The steelmaker acknowledges that there has also been extensive engagement with State-owned Transnet in this regard.
Also, government has engaged with industry associations, notably the Steel and Engineering Industries Federation of Southern Africa (Seifsa), regarding these issues, and the steps needed to revive the steel industry and the economy.
Trade, Industry and Competition Minister Parks Tau has also acknowledged the need for effective collaboration and urgent intervention to revive the economy and the steel industry as a strategic sector to enable the national priority of industrialisation.
However, AMSA is not satisfied that progress is being made fast enough.
“There is a need to act expeditiously and, as a result, the company has once again approached government and has requested urgent intervention on [several] issues to ensure a level playing field and allow for the longs business to continue operating,” AMSA said.
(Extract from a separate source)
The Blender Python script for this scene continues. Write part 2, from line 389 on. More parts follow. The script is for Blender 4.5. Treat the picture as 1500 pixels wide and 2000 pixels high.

Among the issues referred to are a reduction of the export tax on scrap to zero, the resetting of the PPS mechanism; the implementation of trade measures; addressing circumvention; and a reduction in electricity, rail and port prices to address the current overcharge relative to global competitors.
“The company has taken steps to avoid the closure of the longs business thus far as it will have far-reaching effects, including a negative impact on the downstream, direct and indirect job losses, an increase in imports and a loss of critical local manufacturing and opportunities for localisation and beneficiation, [and] having a profound impact on the national and local economies within our footprint areas,” the company says.
AMSA warns, however, that if these issues are not addressed as a matter of urgency, it will only be a matter of time before the viability of the entire business will be at risk and that the company will need to take steps to ensure that this does not happen.
“A viable and sustainable primary steel industry has the potential to make a significant contribution to national priorities, including employment and the 3% economic growth target; infrastructure development; export-led growth with innovative, greener steel opportunities; and a significant contribution to government’s decarbonisation objectives,” the company says.
AMSA says its board and management will continue to assess the viability of the longs business and that, whatever decision may be reached, it will be unlikely to dramatically affect the company’s earnings trends for the remainder of the financial year.
The steelmaker’s share price on the JSE fell by more than 12% following the publication of its business update on October 16.